* _Given data_:
***
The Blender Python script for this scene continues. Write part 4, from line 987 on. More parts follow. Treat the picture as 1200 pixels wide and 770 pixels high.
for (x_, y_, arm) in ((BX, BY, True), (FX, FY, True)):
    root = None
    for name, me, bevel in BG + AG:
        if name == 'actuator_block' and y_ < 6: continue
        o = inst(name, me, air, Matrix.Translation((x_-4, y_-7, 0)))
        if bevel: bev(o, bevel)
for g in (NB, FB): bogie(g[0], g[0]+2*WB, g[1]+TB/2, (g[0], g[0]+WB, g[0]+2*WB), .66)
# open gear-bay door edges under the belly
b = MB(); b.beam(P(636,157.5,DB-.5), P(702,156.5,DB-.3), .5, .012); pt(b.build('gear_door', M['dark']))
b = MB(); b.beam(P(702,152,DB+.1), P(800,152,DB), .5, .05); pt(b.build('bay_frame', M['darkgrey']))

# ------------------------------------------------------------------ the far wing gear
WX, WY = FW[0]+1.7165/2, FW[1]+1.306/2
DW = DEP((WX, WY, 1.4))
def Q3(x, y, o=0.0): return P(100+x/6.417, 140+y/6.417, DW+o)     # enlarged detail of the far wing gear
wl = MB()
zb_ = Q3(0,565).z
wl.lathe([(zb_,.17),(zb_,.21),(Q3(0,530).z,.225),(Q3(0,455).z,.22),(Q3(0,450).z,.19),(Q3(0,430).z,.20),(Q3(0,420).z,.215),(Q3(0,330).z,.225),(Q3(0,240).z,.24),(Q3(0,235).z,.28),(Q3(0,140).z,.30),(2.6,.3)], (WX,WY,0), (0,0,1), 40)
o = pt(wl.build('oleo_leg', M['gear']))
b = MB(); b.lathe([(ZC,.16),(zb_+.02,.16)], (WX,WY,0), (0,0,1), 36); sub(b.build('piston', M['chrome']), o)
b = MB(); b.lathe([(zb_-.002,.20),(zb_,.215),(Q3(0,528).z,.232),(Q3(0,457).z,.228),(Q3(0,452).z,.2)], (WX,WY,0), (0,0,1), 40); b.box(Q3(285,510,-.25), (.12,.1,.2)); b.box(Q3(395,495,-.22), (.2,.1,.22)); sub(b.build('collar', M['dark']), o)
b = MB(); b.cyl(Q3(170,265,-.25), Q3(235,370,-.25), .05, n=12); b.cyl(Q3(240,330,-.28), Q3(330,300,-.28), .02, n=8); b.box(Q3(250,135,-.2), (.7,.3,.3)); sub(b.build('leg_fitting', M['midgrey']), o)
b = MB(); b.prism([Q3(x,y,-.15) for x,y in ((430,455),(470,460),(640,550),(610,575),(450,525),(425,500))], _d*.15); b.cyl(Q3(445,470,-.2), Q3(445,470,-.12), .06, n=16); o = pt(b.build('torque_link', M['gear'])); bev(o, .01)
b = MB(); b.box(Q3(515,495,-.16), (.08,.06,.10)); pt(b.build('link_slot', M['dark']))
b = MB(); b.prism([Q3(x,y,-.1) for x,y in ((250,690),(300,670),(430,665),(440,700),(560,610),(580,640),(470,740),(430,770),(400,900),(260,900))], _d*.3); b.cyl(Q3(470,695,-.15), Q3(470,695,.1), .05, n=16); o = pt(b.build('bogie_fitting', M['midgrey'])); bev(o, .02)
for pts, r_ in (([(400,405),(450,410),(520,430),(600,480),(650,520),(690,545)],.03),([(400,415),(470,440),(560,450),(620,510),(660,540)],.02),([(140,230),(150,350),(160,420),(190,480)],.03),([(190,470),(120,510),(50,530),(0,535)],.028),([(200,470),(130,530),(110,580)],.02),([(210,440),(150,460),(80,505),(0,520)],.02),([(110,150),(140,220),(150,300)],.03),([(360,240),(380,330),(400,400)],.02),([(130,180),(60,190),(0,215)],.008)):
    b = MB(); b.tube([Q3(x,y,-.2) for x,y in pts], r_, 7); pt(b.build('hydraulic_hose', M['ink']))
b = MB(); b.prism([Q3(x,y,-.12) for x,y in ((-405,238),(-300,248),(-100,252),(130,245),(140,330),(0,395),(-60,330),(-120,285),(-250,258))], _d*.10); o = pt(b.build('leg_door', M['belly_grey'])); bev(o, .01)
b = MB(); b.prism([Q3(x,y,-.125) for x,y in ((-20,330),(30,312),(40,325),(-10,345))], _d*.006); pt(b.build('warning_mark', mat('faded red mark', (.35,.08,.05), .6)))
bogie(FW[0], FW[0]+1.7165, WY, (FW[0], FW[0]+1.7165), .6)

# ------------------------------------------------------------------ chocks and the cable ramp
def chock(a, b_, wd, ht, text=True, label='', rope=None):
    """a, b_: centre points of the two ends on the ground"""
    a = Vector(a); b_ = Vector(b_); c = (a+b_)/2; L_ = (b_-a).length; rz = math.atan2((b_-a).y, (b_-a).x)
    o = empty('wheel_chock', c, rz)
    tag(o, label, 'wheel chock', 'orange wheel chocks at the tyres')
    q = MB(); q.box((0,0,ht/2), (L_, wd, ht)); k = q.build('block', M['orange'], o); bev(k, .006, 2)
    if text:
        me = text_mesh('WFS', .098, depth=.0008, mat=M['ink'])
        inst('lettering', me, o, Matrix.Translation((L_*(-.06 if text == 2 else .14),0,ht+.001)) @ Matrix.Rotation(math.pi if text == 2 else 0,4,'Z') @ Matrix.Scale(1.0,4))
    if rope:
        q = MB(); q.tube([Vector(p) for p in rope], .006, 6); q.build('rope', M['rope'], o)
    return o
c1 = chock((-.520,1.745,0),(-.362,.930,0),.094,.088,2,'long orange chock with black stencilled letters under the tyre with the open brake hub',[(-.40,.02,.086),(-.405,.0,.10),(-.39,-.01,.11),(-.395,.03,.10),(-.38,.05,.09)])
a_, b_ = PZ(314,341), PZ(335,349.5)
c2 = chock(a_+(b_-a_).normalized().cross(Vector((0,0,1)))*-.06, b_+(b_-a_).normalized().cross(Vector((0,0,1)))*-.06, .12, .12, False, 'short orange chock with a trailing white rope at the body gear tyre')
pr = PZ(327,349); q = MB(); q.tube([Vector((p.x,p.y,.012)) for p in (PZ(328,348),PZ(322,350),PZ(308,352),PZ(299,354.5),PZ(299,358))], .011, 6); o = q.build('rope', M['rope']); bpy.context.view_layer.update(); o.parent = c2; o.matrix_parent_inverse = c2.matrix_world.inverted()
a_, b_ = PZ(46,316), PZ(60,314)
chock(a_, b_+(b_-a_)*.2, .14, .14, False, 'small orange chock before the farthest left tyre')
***
* _Exercise prompt_:
Write out each line of the data above again, exactly as given.

* _Written solution_:
The Blender Python script for this scene continues. Write part 4, from line 987 on. More parts follow. Treat the picture as 1200 pixels wide and 770 pixels high.
for (x_, y_, arm) in ((BX, BY, True), (FX, FY, True)):
    root = None
    for name, me, bevel in BG + AG:
        if name == 'actuator_block' and y_ < 6: continue
        o = inst(name, me, air, Matrix.Translation((x_-4, y_-7, 0)))
        if bevel: bev(o, bevel)
for g in (NB, FB): bogie(g[0], g[0]+2*WB, g[1]+TB/2, (g[0], g[0]+WB, g[0]+2*WB), .66)
# open gear-bay door edges under the belly
b = MB(); b.beam(P(636,157.5,DB-.5), P(702,156.5,DB-.3), .5, .012); pt(b.build('gear_door', M['dark']))
b = MB(); b.beam(P(702,152,DB+.1), P(800,152,DB), .5, .05); pt(b.build('bay_frame', M['darkgrey']))

# ------------------------------------------------------------------ the far wing gear
WX, WY = FW[0]+1.7165/2, FW[1]+1.306/2
DW = DEP((WX, WY, 1.4))
def Q3(x, y, o=0.0): return P(100+x/6.417, 140+y/6.417, DW+o)     # enlarged detail of the far wing gear
wl = MB()
zb_ = Q3(0,565).z
wl.lathe([(zb_,.17),(zb_,.21),(Q3(0,530).z,.225),(Q3(0,455).z,.22),(Q3(0,450).z,.19),(Q3(0,430).z,.20),(Q3(0,420).z,.215),(Q3(0,330).z,.225),(Q3(0,240).z,.24),(Q3(0,235).z,.28),(Q3(0,140).z,.30),(2.6,.3)], (WX,WY,0), (0,0,1), 40)
o = pt(wl.build('oleo_leg', M['gear']))
b = MB(); b.lathe([(ZC,.16),(zb_+.02,.16)], (WX,WY,0), (0,0,1), 36); sub(b.build('piston', M['chrome']), o)
b = MB(); b.lathe([(zb_-.002,.20),(zb_,.215),(Q3(0,528).z,.232),(Q3(0,457).z,.228),(Q3(0,452).z,.2)], (WX,WY,0), (0,0,1), 40); b.box(Q3(285,510,-.25), (.12,.1,.2)); b.box(Q3(395,495,-.22), (.2,.1,.22)); sub(b.build('collar', M['dark']), o)
b = MB(); b.cyl(Q3(170,265,-.25), Q3(235,370,-.25), .05, n=12); b.cyl(Q3(240,330,-.28), Q3(330,300,-.28), .02, n=8); b.box(Q3(250,135,-.2), (.7,.3,.3)); sub(b.build('leg_fitting', M['midgrey']), o)
b = MB(); b.prism([Q3(x,y,-.15) for x,y in ((430,455),(470,460),(640,550),(610,575),(450,525),(425,500))], _d*.15); b.cyl(Q3(445,470,-.2), Q3(445,470,-.12), .06, n=16); o = pt(b.build('torque_link', M['gear'])); bev(o, .01)
b = MB(); b.box(Q3(515,495,-.16), (.08,.06,.10)); pt(b.build('link_slot', M['dark']))
b = MB(); b.prism([Q3(x,y,-.1) for x,y in ((250,690),(300,670),(430,665),(440,700),(560,610),(580,640),(470,740),(430,770),(400,900),(260,900))], _d*.3); b.cyl(Q3(470,695,-.15), Q3(470,695,.1), .05, n=16); o = pt(b.build('bogie_fitting', M['midgrey'])); bev(o, .02)
for pts, r_ in (([(400,405),(450,410),(520,430),(600,480),(650,520),(690,545)],.03),([(400,415),(470,440),(560,450),(620,510),(660,540)],.02),([(140,230),(150,350),(160,420),(190,480)],.03),([(190,470),(120,510),(50,530),(0,535)],.028),([(200,470),(130,530),(110,580)],.02),([(210,440),(150,460),(80,505),(0,520)],.02),([(110,150),(140,220),(150,300)],.03),([(360,240),(380,330),(400,400)],.02),([(130,180),(60,190),(0,215)],.008)):
    b = MB(); b.tube([Q3(x,y,-.2) for x,y in pts], r_, 7); pt(b.build('hydraulic_hose', M['ink']))
b = MB(); b.prism([Q3(x,y,-.12) for x,y in ((-405,238),(-300,248),(-100,252),(130,245),(140,330),(0,395),(-60,330),(-120,285),(-250,258))], _d*.10); o = pt(b.build('leg_door', M['belly_grey'])); bev(o, .01)
b = MB(); b.prism([Q3(x,y,-.125) for x,y in ((-20,330),(30,312),(40,325),(-10,345))], _d*.006); pt(b.build('warning_mark', mat('faded red mark', (.35,.08,.05), .6)))
bogie(FW[0], FW[0]+1.7165, WY, (FW[0], FW[0]+1.7165), .6)

# ------------------------------------------------------------------ chocks and the cable ramp
def chock(a, b_, wd, ht, text=True, label='', rope=None):
    """a, b_: centre points of the two ends on the ground"""
    a = Vector(a); b_ = Vector(b_); c = (a+b_)/2; L_ = (b_-a).length; rz = math.atan2((b_-a).y, (b_-a).x)
    o = empty('wheel_chock', c, rz)
    tag(o, label, 'wheel chock', 'orange wheel chocks at the tyres')
    q = MB(); q.box((0,0,ht/2), (L_, wd, ht)); k = q.build('block', M['orange'], o); bev(k, .006, 2)
    if text:
        me = text_mesh('WFS', .098, depth=.0008, mat=M['ink'])
        inst('lettering', me, o, Matrix.Translation((L_*(-.06 if text == 2 else .14),0,ht+.001)) @ Matrix.Rotation(math.pi if text == 2 else 0,4,'Z') @ Matrix.Scale(1.0,4))
    if rope:
        q = MB(); q.tube([Vector(p) for p in rope], .006, 6); q.build('rope', M['rope'], o)
    return o
c1 = chock((-.520,1.745,0),(-.362,.930,0),.094,.088,2,'long orange chock with black stencilled letters under the tyre with the open brake hub',[(-.40,.02,.086),(-.405,.0,.10),(-.39,-.01,.11),(-.395,.03,.10),(-.38,.05,.09)])
a_, b_ = PZ(314,341), PZ(335,349.5)
c2 = chock(a_+(b_-a_).normalized().cross(Vector((0,0,1)))*-.06, b_+(b_-a_).normalized().cross(Vector((0,0,1)))*-.06, .12, .12, False, 'short orange chock with a trailing white rope at the body gear tyre')
pr = PZ(327,349); q = MB(); q.tube([Vector((p.x,p.y,.012)) for p in (PZ(328,348),PZ(322,350),PZ(308,352),PZ(299,354.5),PZ(299,358))], .011, 6); o = q.build('rope', M['rope']); bpy.context.view_layer.update(); o.parent = c2; o.matrix_parent_inverse = c2.matrix_world.inverted()
a_, b_ = PZ(46,316), PZ(60,314)
chock(a_, b_+(b_-a_)*.2, .14, .14, False, 'small orange chock before the farthest left tyre')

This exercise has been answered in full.